Best Picture – Top Gun: Maverick

While Everything, Everywhere All At Once is a nod to the multiverse meeting traditional material and therefore giving an inside nod to the real money-maker in Hollywood these days, I can’t help but feel it’s just too weird to win a Best Picture award.

It’s essentially a sci-fi film and, while A24 are the best in the business at producing thought-provoking content now, I really can’t look past Top Gun: Maverick as a theatre’s last stand against streaming and a slice of value against a long odds-on shot.

While Netflix-produced movies are now seeping into the nominations – looking at you All Quiet on the Western Front – there’s a long-held view in the Academy that cinemas are their heritage and no movie in the last decade has done more to get older bums back on seats than this one.

Best Director – Daniel Kwang & Daniel Scheinert

I’m not even going to offer up an alternative to Daniel Kwang & Daniel Scheinert winning this award because even if my outside poke wins Best Picture, I think that only reinforces the Daniels taking this one home.

It’s probably at this point that I’ll offer two thoughts – both pessimistic. The Academy have done wonders in branching out and genuinely being diverse over the last while. If they revert to type and somehow manage to hand Steven Spielberg an Oscar tonight, then you may as well call the lot off. And a final note – Todd Field should win this award because Tár is by far and a away the best film made for this award cycle.

Austin Butler

Best Actor – Austin Butler

Remember, you kind of have to please everyone at these things. And while Everything, Everywhere All At Once is a short-priced favourite to win both of the above, handing A24 both awards, it’s primarily because everyone else has done the same across the guilds to date.

When there’s been divergence, the Academy will look to pacify. Brendan Fraser’s performance in The Whale is strong and he’s been an antepost favourite for this for a long time, but that seriously undermines Austin Butler’s showing in Elvis which is a considerably better display of acting.

It was another big win for the money-drawing biopic genre and these films will continue to get made once the studios get both money and prestige. This is a handout.

Best Actress – Cate Blanchett

I just cannot see a situation where Everything, Everywhere All At Once lands both Best Picture, Best Director and Best Actress – how is it remotely possible?

Cate Blanchett has been as short as anything for the last four months and while the award wave has shifted in one direction, Michelle Yeoh is now gaining traction in this market, too.
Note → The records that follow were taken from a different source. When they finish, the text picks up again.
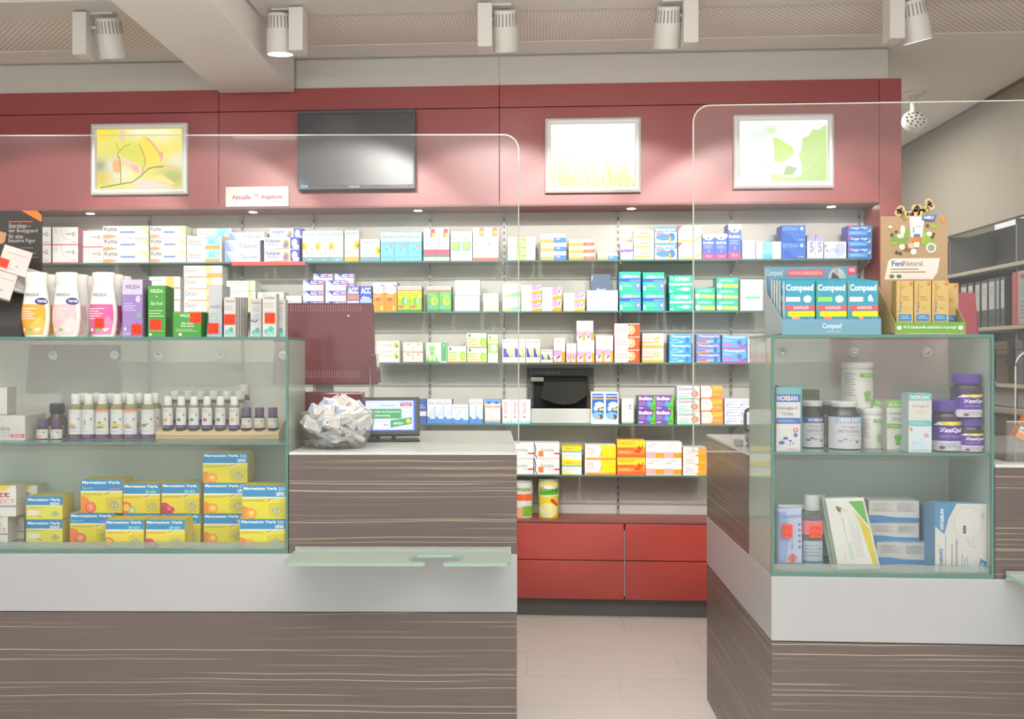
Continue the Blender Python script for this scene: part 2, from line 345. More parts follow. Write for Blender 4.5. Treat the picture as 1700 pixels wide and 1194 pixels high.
des('grino', W, 'dcdcd6', 'f4f4ef', T('GRIN', .1, .86, .4, .92, '8b9aa0', .6), R(.42, .82, .9, .95, 'b9d6ec'), LN(.1, .68, .85, .78, 2, 'c4c8c8'), R(0, .0, 1, .15, 'f6b13a'), E(.84, .52, .2, .15, 'f7d326'), E(.92, .5, .08, .07, 'a8861a'), E(.26, .32, .08, .05, 'f0c08a'))
des('grins', W, 'dcdcd6', 'f4f4ef', T('GRIN', .2, .8, .45, .9, '8b9aa0', .6), R(.46, .76, .76, .92, 'b9d6ec'), R(0, .0, 1, .2, '7fb0bb'), E(.93, .5, .16, .2, 'f7d326'), E(.96, .48, .06, .08, 'a8861a'), LN(.08, .42, .4, .55, 2, 'c4c8c8'))
des('silo', '7fcfe8', '4fb3d0', '9adcf0', R(0, .67, 1, .96, 'e8f6fb'), T('Silomat', .06, .76, .92, .9, '3c7f98', .6), E(.75, .5, .15, .05, 'f09a8a'), LN(.15, .55, .9, .62, 1, '5fb4cf'), S('4f9fc0', .03, (.35, .45), (.5, .4), (.45, .36)), R(.08, .13, .85, .145, '3fa8c8'))
des('bron', W, 'd9d6d0', 'efece8', T('bronchicum', .1, .42, .28, .95, '7f9a8a', .6, 1), R(.55, .72, .9, .98, 'b8587c'), R(.66, .72, .9, .86, 'cfe04a'), R(0, .2, 1, .35, 'd65a88'), R(0, .12, 1, .2, '6a9a7c'), LN(.3, .5, .5, .6, 1, 'ccc'))
des('hust', W, 'e6e6e0', 'f6f6f2', LN(.1, .85, .9, .95, 2, 'b5beb5'), T('A', .25, .7, .42, .78, '5d8a6a', 1), R(.1, .34, .9, .65, '7fd0a8'), E(.45, .52, .25, .12, 'cdea5a'), LN(.1, .2, .6, .28, 1, 'ccc'))
des('muco', W, 'd9d6d2', 'f2f0ee', T('Mucosolvan', .14, .45, .32, .93, 'f0a0a0', .6, 1), R(.5, .74, .88, 1, 'f08a72'), E(.7, .85, .15, .06, 'ffe13c'), R(0, 0, 1, .09, 'ea6a58'), LN(.2, .22, .4, .26, 1, 'a66'), LN(.5, .5, .85, .56, 1, 'e8b0b0'))
des('grn', W, '8fd83a', 'f0f4ea', R(.3, .05, .66, .98, 'b8ee6a'), R(.3, .5, .66, .8, '8fe23a'), LN(.3, .2, .66, .9, 3, 'f0ffd8'), LN(.72, .4, .95, .6, 1, 'd8dcd8'), LN(.04, .4, .25, .6, 1, 'd0d4d0'))
des('feni', 'f8f4ee', '6f9ad8', 'f4ece2', T('Fenistil', .06, .5, .5, .92, 'd89a8a', .6), R(0, 0, .6, .36, 'f7b052'), R(0, .1, .5, .2, 'f9cf8a'), R(.52, 0, 1, .55, '4f8fe8'), R(.62, .3, .76, .45, 'e8c0d8'))
des('fenr', 'fbe3c0', 'd85848', 'f6e2c8', LN(.05, .6, .5, .8, 1, 'fff4e0'), R(0, .05, .6, .4, 'fbb83c'), R(.58, .05, 1, .5, 'ef6a58'), LN(.66, .2, .9, .38, 1, 'ffd8c8'), R(.6, .55, 1, .95, 'fbf6f0'))
des('purp', W, 'dcd6e2', 'f4f4f4', PG('9a5fd0', (0, .4), (1, .48), (1, .6), (0, .58)))
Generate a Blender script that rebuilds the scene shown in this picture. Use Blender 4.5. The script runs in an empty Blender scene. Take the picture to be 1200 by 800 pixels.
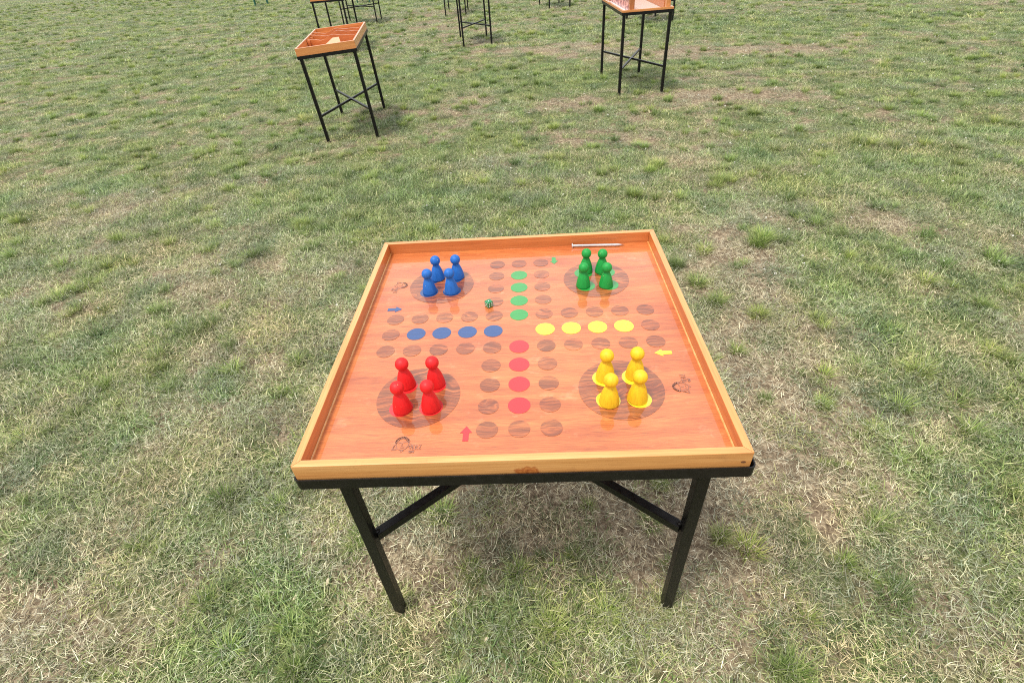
import bpy, bmesh, math, random
import numpy as np
from mathutils import Vector, Matrix, noise

random.seed(7)
RNG = np.random.default_rng(7)
SC = bpy.context.scene
COL = SC.collection
R = math.radians

# ------------------------------------------------------------------ camera
CAM = dict(p=Vector((0.0390, -1.0922, 1.5583)), pitch=0.6759, yaw=-0.0537, roll=-0.0740)
def cam_basis():
    pi_, ya, ro = CAM['pitch'], CAM['yaw'], CAM['roll']
    fw = Vector((math.sin(ya)*math.cos(pi_), math.cos(ya)*math.cos(pi_), -math.sin(pi_)))
    r0 = Vector((math.cos(ya), -math.sin(ya), 0)); u0 = r0.cross(fw)
    r = r0*math.cos(ro) + u0*math.sin(ro); u = -r0*math.sin(ro) + u0*math.cos(ro)
    return fw, r, u
fw, cr, cu = cam_basis()
cd = bpy.data.cameras.new("camera"); cam = bpy.data.objects.new("camera", cd); COL.objects.link(cam)
m = Matrix((cr, cu, -fw)).transposed().to_4x4(); m.translation = CAM['p']
cam.matrix_world = m
cd.sensor_fit = 'HORIZONTAL'; cd.sensor_width = 36; cd.lens = 18.0
cd.clip_start = 0.02; cd.clip_end = 2000
SC.camera = cam

# ------------------------------------------------------------------ light
SUN_EL, SUN_AZ = R(69), R(232)      # azimuth clockwise from +Y: from behind the camera, left
w = bpy.data.worlds.new("World"); SC.world = w; w.use_nodes = True
nt = w.node_tree; nt.nodes.clear()
out = nt.nodes.new('ShaderNodeOutputWorld'); bg = nt.nodes.new('ShaderNodeBackground')
sky = nt.nodes.new('ShaderNodeTexSky'); sky.sky_type = 'NISHITA'; sky.sun_disc = False
sky.sun_elevation = SUN_EL; sky.sun_rotation = SUN_AZ; sky.air_density = 1.0; sky.dust_density = 4.0
tc = nt.nodes.new('ShaderNodeTexCoord'); nz = nt.nodes.new('ShaderNodeTexNoise')
nz.inputs['Scale'].default_value = 2.2; nz.inputs['Detail'].default_value = 5; nz.inputs['Roughness'].default_value = 0.55
mp = nt.nodes.new('ShaderNodeMapping'); mp.inputs['Scale'].default_value = (1, 1, 2.4)
nt.links.new(tc.outputs['Generated'], mp.inputs[0]); nt.links.new(mp.outputs[0], nz.inputs['Vector'])
cr_ = nt.nodes.new('ShaderNodeValToRGB')
cr_.color_ramp.elements[0].position = 0.25; cr_.color_ramp.elements[0].color = (8.5, 9.0, 10.0, 1)
cr_.color_ramp.elements[1].position = 0.7; cr_.color_ramp.elements[1].color = (15.0, 15.0, 15.2, 1)
mx = nt.nodes.new('ShaderNodeMixRGB'); mx.inputs[0].default_value = 0.82       # thin bright cloud over the sky
nt.links.new(nz.outputs['Fac'], cr_.inputs[0]); nt.links.new(sky.outputs[0], mx.inputs[1]); nt.links.new(cr_.outputs[0], mx.inputs[2])
nt.links.new(mx.outputs[0], bg.inputs[0]); bg.inputs[1].default_value = 0.1
nt.links.new(bg.outputs[0], out.inputs[0])
sl = bpy.data.lights.new("sun", 'SUN'); sl.energy = 3.0; sl.angle = R(11); sl.color = (1, 0.955, 0.88)
so = bpy.data.objects.new("sun", sl); COL.objects.link(so)
sd = Vector((math.sin(SUN_AZ)*math.cos(SUN_EL), math.cos(SUN_AZ)*math.cos(SUN_EL), math.sin(SUN_EL)))
so.rotation_euler = sd.to_track_quat('Z', 'Y').to_euler()
SC.view_settings.view_transform = 'Standard'; SC.view_settings.look = 'None'
SC.view_settings.exposure = 0.34; SC.view_settings.gamma = 1.0
try:
    SC.cycles.use_denoising = False; SC.cycles.filter_width = 1.05
    SC.cycles.max_bounces = 6; SC.cycles.transparent_max_bounces = 4
except Exception: pass

# ------------------------------------------------------------------ node helper
class N:
    def __init__(s, name):
        s.m = bpy.data.materials.new(name); s.m.use_nodes = True
        s.t = s.m.node_tree; s.t.nodes.clear()
        s.out = s.t.nodes.new('ShaderNodeOutputMaterial')
    def n(s, typ, ins=None, **kw):
        nd = s.t.nodes.new(typ)
        for k, v in kw.items(): setattr(nd, k, v)
        for k, v in (ins or {}).items():
            if isinstance(v, bpy.types.NodeSocket): s.t.links.new(v, nd.inputs[k])
            else: nd.inputs[k].default_value = v
        return nd
    def obj(s): return s.n('ShaderNodeTexCoord').outputs['Object']
    def pos(s): return s.n('ShaderNodeNewGeometry').outputs['Position']
    def map(s, v, sc=(1,1,1), loc=(0,0,0), rot=(0,0,0)):
        return s.n('ShaderNodeMapping', {0: v, 'Scale': sc, 'Location': loc, 'Rotation': rot}).outputs[0]
    def noise(s, v, scale, det=4, rough=.5, dist=0):
        return s.n('ShaderNodeTexNoise', {'Vector': v, 'Scale': scale, 'Detail': det, 'Roughness': rough, 'Distortion': dist}).outputs['Fac']
    def ramp(s, f, stops, interp='LINEAR'):
        nd = s.n('ShaderNodeValToRGB', {0: f}); r = nd.color_ramp; r.interpolation = interp
        while len(r.elements) < len(stops): r.elements.new(.5)
        for e, (p, c) in zip(r.elements, stops):
            e.position = p; e.color = (*c, 1) if not isinstance(c, (int, float)) else (c, c, c, 1)
        return nd.outputs[0]
    def mix(s, f, a, b, mode='MIX'):
        nd = s.n('ShaderNodeMixRGB', {0: f}, blend_type=mode)
        for i, v in ((1, a), (2, b)):
            if isinstance(v, bpy.types.NodeSocket): s.t.links.new(v, nd.inputs[i])
            else: nd.inputs[i].default_value = (*v, 1)
        return nd.outputs[0]
    def math(s, op, a, b=0., clamp=False):
        return s.n('ShaderNodeMath', {0: a, 1: b}, operation=op, use_clamp=clamp).outputs[0]
    def bump(s, h, st=.3, d=.001):
        return s.n('ShaderNodeBump', {'Height': h, 'Strength': st, 'Distance': d}).outputs[0]
    def bsdf(s, col, rough=.5, normal=None, **kw):
        ins = {'Base Color': col if isinstance(col, bpy.types.NodeSocket) else (*col, 1), 'Roughness': rough}
        if normal is not None: ins['Normal'] = normal
        for k, v in kw.items(): ins[k.replace('_', ' ')] = v
        b = s.n('ShaderNodeBsdfPrincipled', ins)
        s.t.links.new(b.outputs[0], s.out.inputs[0]); return b

def varnish_normal(s, v):
    return s.bump(s.noise(v, 9, 3, .5), .03, .004)

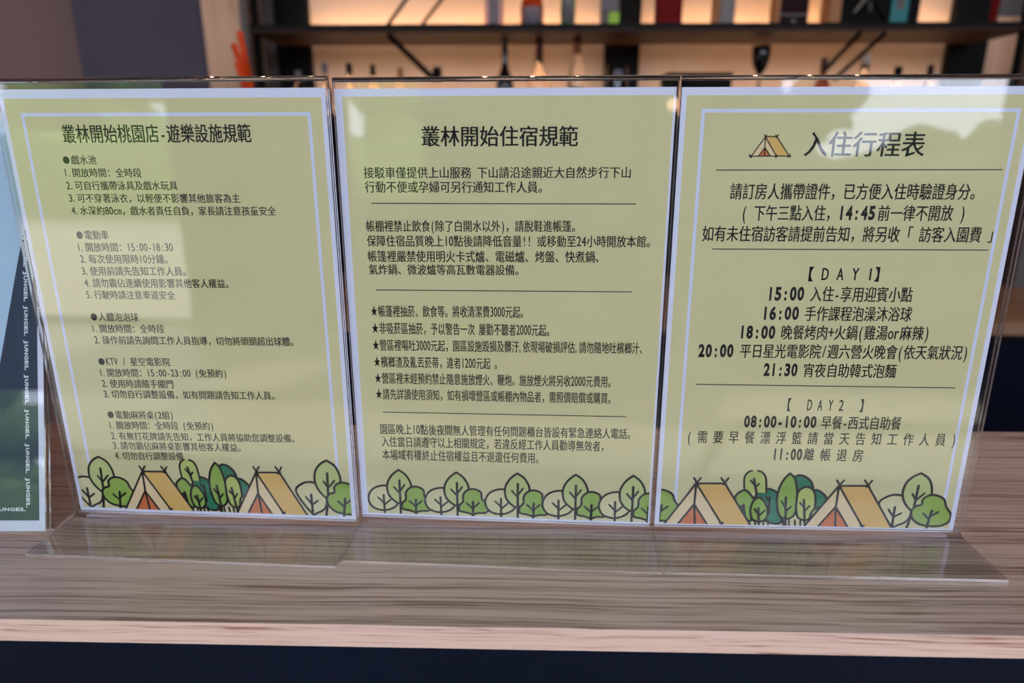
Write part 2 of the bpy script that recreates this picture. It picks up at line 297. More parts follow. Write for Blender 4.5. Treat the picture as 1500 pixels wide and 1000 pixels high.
OAK_DARK = wood('brown_oak', (.42, .24, .14), (.32, .17, .09), (.16, .08, .04), sx=2, sc=60, rough=.45)
PILLAR_WOOD = wood('pillar_oak', (.80, .475, .31), (.70, .40, .25), (.42, .24, .15), sx=2, sc=40, rough=.5, axis='z')
NAVY = plain('navy_laminate', (.003, .006, .018), rough=.4, vary=.2, scale=3, spec=.12)
BLACK = plain('black_steel', (.006, .005, .005), rough=.5, vary=.3, scale=20, spec=.12)
BLACKPAN = plain('black_panel', (.006, .006, .007), rough=.6, vary=.3, scale=6, spec=.12)
SLATEWALL = plain('slate_wall', (.085, .066, .094), rough=.75, vary=.3, scale=2.2, bump=.1)
BROWNWALL = plain('brown_plaster', (.25, .145, .135), rough=.8, vary=.25, scale=1.6, bump=.1)
PLASTER = plain('niche_plaster', (.64, .48, .385), rough=.8, vary=.12, scale=9, bump=.1)
SHELF = wood('walnut_shelf', (.06, .024, .013), (.042, .017, .009), (.02, .008, .004), sx=2, sc=80, rough=.55, spec=.2)
GREYPAN = plain('grey_panel', (.12, .10, .10), rough=.7, vary=.2, scale=5)
CEIL = plain('ceiling_paint', (.10, .10, .11), rough=.9, vary=.1, scale=1)
FLOORM = plain('floor_concrete', (.36, .33, .30), rough=.35, vary=.25, scale=1.5, bump=.05)
GRASS = plain('lawn', (.10, .20, .035), rough=.9, vary=.5, scale=1.3, bump=.3)
PAVE = plain('pale_paving', (.42, .38, .31), rough=.85, vary=.2, scale=.8, bump=.1)
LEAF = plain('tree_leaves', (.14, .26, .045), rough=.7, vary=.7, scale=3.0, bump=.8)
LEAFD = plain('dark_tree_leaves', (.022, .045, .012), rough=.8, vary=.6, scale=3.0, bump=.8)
BARK = plain('tree_bark', (.09, .06, .04), rough=.9, vary=.4, scale=12, bump=.6)
FRAMEM = plain('window_frame_metal', (.05, .05, .055), rough=.4, metal=.3, vary=.05)
PANE = sheet_glass('window_glass', (.97, .985, .98))

# ------------------------------------------------------------------ room shell
FL, CE, YF, YB, XL, XR = -1.10, 3.20, -4.0, 2.62, -5.0, 5.0
def struct(name, mb, mat, parent=None, bevel=0):
    o = mb.build(name, mat, parent, bevel)
    if parent is None: o['kind'] = 'structure'
    return o
struct('floor', MB().box(XL, XR, YF, YB, FL-.1, FL), FLOORM)
struct('ceiling', MB().box(XL-.1, XR+.1, YF-.2, YB+.1, CE, CE+.15), CEIL)
struct('wall_left', MB().box(XL-.12, XL, YF-.15, YB+.1, FL-.1, CE), BROWNWALL)
struct('wall_right', MB().box(XR, XR+.12, YF-.15, YB+.1, FL-.1, CE), BROWNWALL)
struct('wall_back', MB().box(XL, XR, YB, YB+.1, FL-.1, CE), BROWNWALL)
# glazed front wall behind the viewer (lower windows seen mirrored in the acrylic)
WINS = [(-4.75, -3.02, FL+.02, .93), (-1.72, -1.10, -.05, .93), (1.55, 3.12, .12, .93), (-2.9, 4.75, 1.02, 2.95)]  # last entry: unseen high window band, added to brighten the notices
fw = MB(); xs = [XL] + [v for w in WINS[:3] for v in w[:2]] + [XR]
for i in range(0, len(xs), 2): fw.box(xs[i], xs[i+1], YF-.12, YF, FL-.1, .93)
for x0, x1, z0, z1 in WINS[:3]: fw.box(x0, x1, YF-.12, YF, FL-.1, z0)
fw.box(XL, XR, YF-.12, YF, .93, 1.02); fw.box(XL, XR, YF-.12, YF, 2.95, CE)
fw.box(XL, -2.9, YF-.12, YF, 1.02, 2.95); fw.box(4.75, XR, YF-.12, YF, 1.02, 2.95)
struct('wall_front', fw, SLATEWALL)
for i, (x0, x1, z0, z1) in enumerate(WINS):  # the last window is the added high band
    t = .035; y0, y1 = YF-.09, YF-.03
    r = empty('window_%d' % (i+1), ((x0+x1)/2, YF-.06, z0)); r['kind'] = 'structure'
    cx = (x0+x1)/2
    fr = MB()
    a, b, h = x0-cx, x1-cx, z1-z0
    fr.box(a, a+t, -.03, .03, 0, h); fr.box(b-t, b, -.03, .03, 0, h)
    fr.box(a+t, b-t, -.03, .03, 0, t); fr.box(a+t, b-t, -.03, .03, h-t, h)
    n = max(1, round((b-a)/1.5))
    for k in range(1, n):
        xx = a+(b-a)*k/n; fr.box(xx-.02, xx+.02, -.03, .03, t, h-t)
    fr.build('frame', FRAMEM, r)
    for k in range(n):
        xa = a+(b-a)*k/n+.022; xb = a+(b-a)*(k+1)/n-.022
        MB().box(xa, xb, -.003, .003, t, h-t).build('pane', PANE, r)
    area('window_daylight', (cx, YF-.14, (z0+z1)/2), (cx, 0, (z0+z1)/2), x1-x0, h, 10, (1, 1, 1), portal=True)

# outdoors beyond the glazing
struct('trim_1', MB().box(-24, 14, -12.5, YF-.12, FL-.16, FL-.04), PAVE)
g = struct('trim_2', MB().box(-40, 40, -45, -12.5, FL-.2, FL-.06), GRASS)
def tree(x, y, h, r, leaf, label, n=14):
    t = empty('garden_tree', (x, y, FL-.06), 0, label, 'tree', 'garden trees outside the front windows')
    MB().lathe([(.16*r, 0), (.11*r, h*.25), (.08*r, h*.6)], 10).build('trunk', BARK, t)
    mb = MB()
    for k in range(n):
        a = random.random()*6.28; rr = random.random()*r*.6
        cx, cy, cz = math.cos(a)*rr, math.sin(a)*rr, h*(.20+.72*random.random())
        q = r*random.uniform(.34, .52)
        bm = bmesh.new(); bmesh.ops.create_icosphere(bm, subdivisions=3, radius=1)
        b = len(mb.v)
        for v in bm.verts:
            d = 1+.35*noise.noise(v.co*3.1+Vector((k*3.7, x, y)))+.22*noise.noise(v.co*9+Vector((k, y, x)))
            mb.v.append((cx+v.co.x*q*d, cy+v.co.y*q*d, cz+v.co.z*q*d*.85))
        for f in bm.faces: mb.face([b+v.index for v in f.verts], 0, True)
        bm.free()
    mb.build('crown', leaf, t)
for x, y, h, r, lf, lb in [
    (-18.2, -15.5, 4.6, 1.9, LEAF, 'light green tree at far left of the front row on the lawn'),
    (-13.4, -15.5, 4.4, 1.9, LEAF, 'light green tree second from left in the front row'),
    (-8.7, -15.3, 4.2, 1.8, LEAF, 'light green tree third from left in the front row'),
    (-4.4, -14.6, 4.4, 1.6, LEAF, 'light green tree seen through the narrow middle window'),
    (-16.0, -21, 6.4, 2.3, LEAF, 'tall tree at left of the rear row on the lawn'),
    (-10.6, -21, 6.2, 2.3, LEAF, 'tall tree in the middle of the rear row'),
    (-5.4, -21, 6.0, 2.2, LEAF, 'tall tree at right of the rear row'),
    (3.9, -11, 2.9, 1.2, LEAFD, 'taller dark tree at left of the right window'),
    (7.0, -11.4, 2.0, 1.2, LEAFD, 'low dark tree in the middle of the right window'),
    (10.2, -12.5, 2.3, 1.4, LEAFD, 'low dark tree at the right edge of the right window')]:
    tree(x, y, h, r, lf, lb)

def hedge(x0, x1, y, h, d, mat, label):
    bm = bmesh.new(); nx, nz = int((x1-x0)/.22), 9; mb = MB()
    ring = [(-d/2, 0), (-d/2, h*.3), (-d/2, h*.6), (-d/2, h*.88), (-d*.3, h), (d*.3, h), (d/2, h*.88), (d/2, h*.5), (d/2, 0)]
    for i in range(nx+1):
        for j, (yy, zz) in enumerate(ring):
            x = x0+(x1-x0)*i/nx; q = noise.noise(Vector((x*1.7, yy*2+y, zz*2)))*.22 + noise.noise(Vector((x*5, yy*5, zz*5)))*.10
            mb.v.append((x-x0, yy*(1+q), zz*(1+q*.7)))
    n = len(ring)
    for i in range(nx):
        for j in range(n-1): mb.face((i*n+j, (i+1)*n+j, (i+1)*n+j+1, i*n+j+1), 0, True)
    mb.face(range(n)); mb.face([nx*n+j for j in range(n)][::-1])
    o = mb.build('hedge', mat, loc=(x0, y, FL-.06)); tag(o, label, 'hedge'); bm.free()
hedge(-23, -1.5, -12.9, 1.75, .8, LEAF, 'long light green hedge at the edge of the left lawn')
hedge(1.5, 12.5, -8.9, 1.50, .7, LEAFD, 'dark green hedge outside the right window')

# ------------------------------------------------------------------ front bar: oak ledge on a navy cabinet
CY0, CY1, CT = .3255, .6155, .0155
led = MB().box(-1.7, 1.7, CY0, CY1, -CT, 0, mats=[0, 0, 1, 1, 0, 1]).build('bar_ledge', [OAK_TOP, OAK_EDGE], bevel=.0006)
tag(led, 'pale oak bar top with pinkish edge band carrying the acrylic notices', 'worktop')
cab = empty('bar_cabinet', (0, 0, FL), 0, 'dark navy bar front under the oak ledge', 'cabinet')
MB().box(-1.68, 1.68, CY0+.012, CY1-.02, .08, -CT-FL-.0003).build('body', NAVY, cab)
MB().box(-1.66, 1.66, CY0+.04, CY1-.04, .0, .08).build('plinth', BLACKPAN, cab)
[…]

Forget it – it won’t happen. Tár is a traditional performance carried out by an Academy darling who’s long towed the line of the traditional panel members. Blanchett should be the favourite in here.

Best Original Screenplay – The Banshees of Inisherin (Martin McDonagh)

One thing to note here is that Best Original Screenplay doesn’t necessarily correspond to the overall picture. For example if Kwan and Scheinert did win this, Best Picture and Best Director, they’d be just the ninth to have ever achieved the feat. It’s setting a very high precedent and I just can’t see it transpiring.

If Hollywood does need diversity, like we’ve seen with wins given to Jordan Peele’s ‘Get Out’ in recent years, then I think this award goes to The Banshees of Inisherin and Martin McDonagh, who’s landed both Golden Globe and BAFTA which usually indicates success here.

Best Adapted Screenplay – All Quiet on the Western Front

While original lends a nod to the originality of a piece, this speaks directly to how well an already-existing work has been adapted for the screen. In this instance, you could be coerced into taking Women Talking because of the book it came from, but I think this is a chance for the Academy to look directly in the eyes of a previous great.

All Quiet on the Western Front is technically an adaptation of Erich Maria Remarque’s novel from the 1920s but in the minds of cinema-goers and Netflix pacifiers, this can be handed out for almost being a remake. No, Netflix – you’ve not done well here this year, but look, at least you can have an award for essentially coping a previously-well-done production from 1930.